**AVAILABLE DATA:**
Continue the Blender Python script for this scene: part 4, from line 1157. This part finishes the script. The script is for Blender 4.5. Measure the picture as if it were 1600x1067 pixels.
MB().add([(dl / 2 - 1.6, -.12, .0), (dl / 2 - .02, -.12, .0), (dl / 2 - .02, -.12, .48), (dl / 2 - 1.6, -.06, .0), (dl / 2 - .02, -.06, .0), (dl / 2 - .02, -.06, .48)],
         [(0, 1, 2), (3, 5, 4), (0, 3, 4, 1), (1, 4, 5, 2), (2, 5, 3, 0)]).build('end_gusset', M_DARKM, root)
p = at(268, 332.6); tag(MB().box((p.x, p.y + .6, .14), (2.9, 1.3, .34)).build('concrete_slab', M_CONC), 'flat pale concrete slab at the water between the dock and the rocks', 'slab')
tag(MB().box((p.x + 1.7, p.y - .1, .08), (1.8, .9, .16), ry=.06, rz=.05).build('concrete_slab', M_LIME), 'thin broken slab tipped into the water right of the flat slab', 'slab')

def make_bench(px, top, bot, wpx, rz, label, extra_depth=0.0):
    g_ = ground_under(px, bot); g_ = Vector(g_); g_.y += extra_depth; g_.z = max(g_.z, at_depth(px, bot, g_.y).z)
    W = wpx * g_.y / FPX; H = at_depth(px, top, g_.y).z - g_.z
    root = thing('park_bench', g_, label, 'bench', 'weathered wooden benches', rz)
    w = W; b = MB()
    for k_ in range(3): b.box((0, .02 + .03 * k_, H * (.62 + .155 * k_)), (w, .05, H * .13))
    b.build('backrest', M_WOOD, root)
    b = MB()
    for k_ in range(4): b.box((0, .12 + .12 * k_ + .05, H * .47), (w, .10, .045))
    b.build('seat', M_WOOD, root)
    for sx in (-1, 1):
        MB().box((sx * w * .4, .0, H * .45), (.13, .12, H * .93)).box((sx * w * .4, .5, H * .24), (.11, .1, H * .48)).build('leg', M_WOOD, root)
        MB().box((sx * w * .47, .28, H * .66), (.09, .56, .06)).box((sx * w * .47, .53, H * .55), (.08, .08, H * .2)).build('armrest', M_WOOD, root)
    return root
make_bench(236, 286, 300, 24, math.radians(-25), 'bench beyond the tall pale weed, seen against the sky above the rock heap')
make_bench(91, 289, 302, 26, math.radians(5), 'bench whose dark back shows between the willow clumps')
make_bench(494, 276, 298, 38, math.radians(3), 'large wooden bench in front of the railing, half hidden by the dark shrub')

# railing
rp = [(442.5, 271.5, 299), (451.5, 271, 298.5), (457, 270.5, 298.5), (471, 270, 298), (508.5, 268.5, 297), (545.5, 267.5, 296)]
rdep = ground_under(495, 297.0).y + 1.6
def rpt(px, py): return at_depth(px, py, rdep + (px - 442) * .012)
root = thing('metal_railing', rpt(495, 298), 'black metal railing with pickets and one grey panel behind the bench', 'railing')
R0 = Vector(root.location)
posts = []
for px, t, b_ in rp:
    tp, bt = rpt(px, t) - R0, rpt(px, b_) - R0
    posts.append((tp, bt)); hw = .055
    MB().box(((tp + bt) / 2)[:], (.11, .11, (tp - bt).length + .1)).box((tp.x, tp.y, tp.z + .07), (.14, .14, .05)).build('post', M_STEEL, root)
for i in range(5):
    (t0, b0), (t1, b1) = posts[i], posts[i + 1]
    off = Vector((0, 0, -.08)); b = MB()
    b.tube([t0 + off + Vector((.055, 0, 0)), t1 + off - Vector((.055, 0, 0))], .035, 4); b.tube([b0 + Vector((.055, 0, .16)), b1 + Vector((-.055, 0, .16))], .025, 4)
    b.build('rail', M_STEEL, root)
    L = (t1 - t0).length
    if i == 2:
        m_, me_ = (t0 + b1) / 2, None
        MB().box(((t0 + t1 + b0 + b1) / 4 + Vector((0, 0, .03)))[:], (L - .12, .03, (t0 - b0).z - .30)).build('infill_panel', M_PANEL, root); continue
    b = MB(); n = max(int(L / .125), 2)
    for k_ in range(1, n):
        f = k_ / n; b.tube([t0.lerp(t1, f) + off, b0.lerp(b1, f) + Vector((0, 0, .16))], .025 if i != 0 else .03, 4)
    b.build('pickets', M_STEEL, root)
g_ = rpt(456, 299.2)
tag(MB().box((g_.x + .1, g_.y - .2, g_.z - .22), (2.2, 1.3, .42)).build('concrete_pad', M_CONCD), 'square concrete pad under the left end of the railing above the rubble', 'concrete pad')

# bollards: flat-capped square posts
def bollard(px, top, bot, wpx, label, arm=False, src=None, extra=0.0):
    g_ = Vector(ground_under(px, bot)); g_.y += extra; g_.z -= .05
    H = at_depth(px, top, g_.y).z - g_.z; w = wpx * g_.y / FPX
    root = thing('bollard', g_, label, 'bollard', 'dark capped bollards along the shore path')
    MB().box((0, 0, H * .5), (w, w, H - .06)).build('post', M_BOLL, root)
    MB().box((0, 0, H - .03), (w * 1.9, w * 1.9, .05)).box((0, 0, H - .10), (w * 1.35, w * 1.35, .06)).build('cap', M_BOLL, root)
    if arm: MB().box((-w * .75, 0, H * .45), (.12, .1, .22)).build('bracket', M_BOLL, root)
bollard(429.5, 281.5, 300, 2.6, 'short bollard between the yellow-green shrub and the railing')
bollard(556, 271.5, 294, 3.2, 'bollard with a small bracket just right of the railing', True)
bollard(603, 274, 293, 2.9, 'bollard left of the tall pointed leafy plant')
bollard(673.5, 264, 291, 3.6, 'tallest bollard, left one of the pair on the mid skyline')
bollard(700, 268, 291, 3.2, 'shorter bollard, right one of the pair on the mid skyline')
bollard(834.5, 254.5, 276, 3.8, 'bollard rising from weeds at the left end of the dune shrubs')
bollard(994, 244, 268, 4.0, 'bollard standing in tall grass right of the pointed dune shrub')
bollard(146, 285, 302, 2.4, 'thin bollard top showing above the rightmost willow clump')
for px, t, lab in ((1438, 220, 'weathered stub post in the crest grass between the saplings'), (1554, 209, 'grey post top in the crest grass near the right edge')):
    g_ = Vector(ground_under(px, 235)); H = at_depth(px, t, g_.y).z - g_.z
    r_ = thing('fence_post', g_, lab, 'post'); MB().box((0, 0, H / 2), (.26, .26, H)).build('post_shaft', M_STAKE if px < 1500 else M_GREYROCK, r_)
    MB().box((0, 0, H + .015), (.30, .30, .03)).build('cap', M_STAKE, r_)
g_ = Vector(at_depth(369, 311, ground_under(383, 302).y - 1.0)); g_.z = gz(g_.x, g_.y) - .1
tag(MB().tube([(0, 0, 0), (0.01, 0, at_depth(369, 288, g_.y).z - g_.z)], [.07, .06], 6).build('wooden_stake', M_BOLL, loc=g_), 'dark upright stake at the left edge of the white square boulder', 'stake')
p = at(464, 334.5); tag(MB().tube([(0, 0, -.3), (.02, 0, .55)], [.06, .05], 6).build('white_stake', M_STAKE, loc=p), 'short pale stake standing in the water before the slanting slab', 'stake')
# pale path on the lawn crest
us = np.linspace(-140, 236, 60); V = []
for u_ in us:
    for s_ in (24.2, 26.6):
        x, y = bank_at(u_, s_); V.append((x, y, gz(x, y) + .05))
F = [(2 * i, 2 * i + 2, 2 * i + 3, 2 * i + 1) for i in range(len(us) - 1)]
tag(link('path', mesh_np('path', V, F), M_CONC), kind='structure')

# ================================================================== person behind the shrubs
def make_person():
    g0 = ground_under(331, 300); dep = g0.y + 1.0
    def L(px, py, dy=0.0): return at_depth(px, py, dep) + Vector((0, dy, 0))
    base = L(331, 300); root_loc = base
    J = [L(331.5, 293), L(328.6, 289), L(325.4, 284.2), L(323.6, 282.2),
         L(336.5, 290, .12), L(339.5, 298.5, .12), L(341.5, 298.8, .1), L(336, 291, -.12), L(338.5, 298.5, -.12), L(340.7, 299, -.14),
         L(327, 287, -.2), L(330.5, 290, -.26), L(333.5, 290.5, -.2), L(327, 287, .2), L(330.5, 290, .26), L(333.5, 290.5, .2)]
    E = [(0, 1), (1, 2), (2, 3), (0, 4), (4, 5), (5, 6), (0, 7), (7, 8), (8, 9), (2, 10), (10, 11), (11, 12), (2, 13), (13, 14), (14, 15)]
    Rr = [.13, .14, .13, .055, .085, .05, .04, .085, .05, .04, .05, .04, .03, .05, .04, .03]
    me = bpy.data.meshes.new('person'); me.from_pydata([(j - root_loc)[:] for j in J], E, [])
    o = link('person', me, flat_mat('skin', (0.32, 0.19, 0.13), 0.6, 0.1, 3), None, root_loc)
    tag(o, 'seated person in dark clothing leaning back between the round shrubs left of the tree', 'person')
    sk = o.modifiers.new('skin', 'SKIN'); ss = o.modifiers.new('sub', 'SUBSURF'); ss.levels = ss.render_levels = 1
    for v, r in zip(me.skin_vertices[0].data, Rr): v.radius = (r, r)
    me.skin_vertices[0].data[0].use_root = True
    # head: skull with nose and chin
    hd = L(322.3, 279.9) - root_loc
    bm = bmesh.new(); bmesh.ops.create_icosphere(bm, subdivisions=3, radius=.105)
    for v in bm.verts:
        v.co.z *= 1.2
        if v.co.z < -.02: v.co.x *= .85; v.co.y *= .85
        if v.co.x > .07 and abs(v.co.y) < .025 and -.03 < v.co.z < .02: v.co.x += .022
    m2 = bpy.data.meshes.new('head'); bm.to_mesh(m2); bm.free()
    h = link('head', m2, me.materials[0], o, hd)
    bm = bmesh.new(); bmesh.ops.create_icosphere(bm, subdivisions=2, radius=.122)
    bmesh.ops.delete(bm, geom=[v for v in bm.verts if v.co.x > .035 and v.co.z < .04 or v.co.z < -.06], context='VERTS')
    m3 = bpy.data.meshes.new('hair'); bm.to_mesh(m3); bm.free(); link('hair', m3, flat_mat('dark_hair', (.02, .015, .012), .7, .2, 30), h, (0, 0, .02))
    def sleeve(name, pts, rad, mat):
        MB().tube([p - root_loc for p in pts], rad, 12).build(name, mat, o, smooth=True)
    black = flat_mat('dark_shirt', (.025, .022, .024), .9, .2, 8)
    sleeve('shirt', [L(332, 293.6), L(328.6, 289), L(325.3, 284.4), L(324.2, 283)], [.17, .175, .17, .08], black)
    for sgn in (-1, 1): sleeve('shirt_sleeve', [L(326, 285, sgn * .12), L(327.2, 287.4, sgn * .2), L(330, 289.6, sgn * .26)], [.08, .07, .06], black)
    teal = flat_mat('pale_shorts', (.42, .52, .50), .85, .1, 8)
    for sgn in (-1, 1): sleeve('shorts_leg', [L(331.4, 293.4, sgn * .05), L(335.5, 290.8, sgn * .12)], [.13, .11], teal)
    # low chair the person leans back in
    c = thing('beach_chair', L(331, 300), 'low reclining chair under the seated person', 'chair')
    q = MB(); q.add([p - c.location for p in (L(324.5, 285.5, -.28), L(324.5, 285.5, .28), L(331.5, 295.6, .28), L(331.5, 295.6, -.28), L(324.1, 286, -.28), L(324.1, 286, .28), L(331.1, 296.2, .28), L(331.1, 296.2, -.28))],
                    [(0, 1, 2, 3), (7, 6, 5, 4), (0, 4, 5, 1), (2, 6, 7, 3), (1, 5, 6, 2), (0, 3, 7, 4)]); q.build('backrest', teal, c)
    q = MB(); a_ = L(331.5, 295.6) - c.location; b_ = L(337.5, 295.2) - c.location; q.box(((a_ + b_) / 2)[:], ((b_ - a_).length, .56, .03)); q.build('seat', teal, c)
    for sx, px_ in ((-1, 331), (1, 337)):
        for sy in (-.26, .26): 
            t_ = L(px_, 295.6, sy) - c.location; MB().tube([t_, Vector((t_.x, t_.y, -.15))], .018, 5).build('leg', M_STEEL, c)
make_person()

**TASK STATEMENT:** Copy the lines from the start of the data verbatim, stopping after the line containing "tag(MB().box((p.x + 1.7, p.y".

**RESULT:**
Continue the Blender Python script for this scene: part 4, from line 1157. This part finishes the script. The script is for Blender 4.5. Measure the picture as if it were 1600x1067 pixels.
MB().add([(dl / 2 - 1.6, -.12, .0), (dl / 2 - .02, -.12, .0), (dl / 2 - .02, -.12, .48), (dl / 2 - 1.6, -.06, .0), (dl / 2 - .02, -.06, .0), (dl / 2 - .02, -.06, .48)],
         [(0, 1, 2), (3, 5, 4), (0, 3, 4, 1), (1, 4, 5, 2), (2, 5, 3, 0)]).build('end_gusset', M_DARKM, root)
p = at(268, 332.6); tag(MB().box((p.x, p.y + .6, .14), (2.9, 1.3, .34)).build('concrete_slab', M_CONC), 'flat pale concrete slab at the water between the dock and the rocks', 'slab')
tag(MB().box((p.x + 1.7, p.y - .1, .08), (1.8, .9, .16), ry=.06, rz=.05).build('concrete_slab', M_LIME), 'thin broken slab tipped into the water right of the flat slab', 'slab')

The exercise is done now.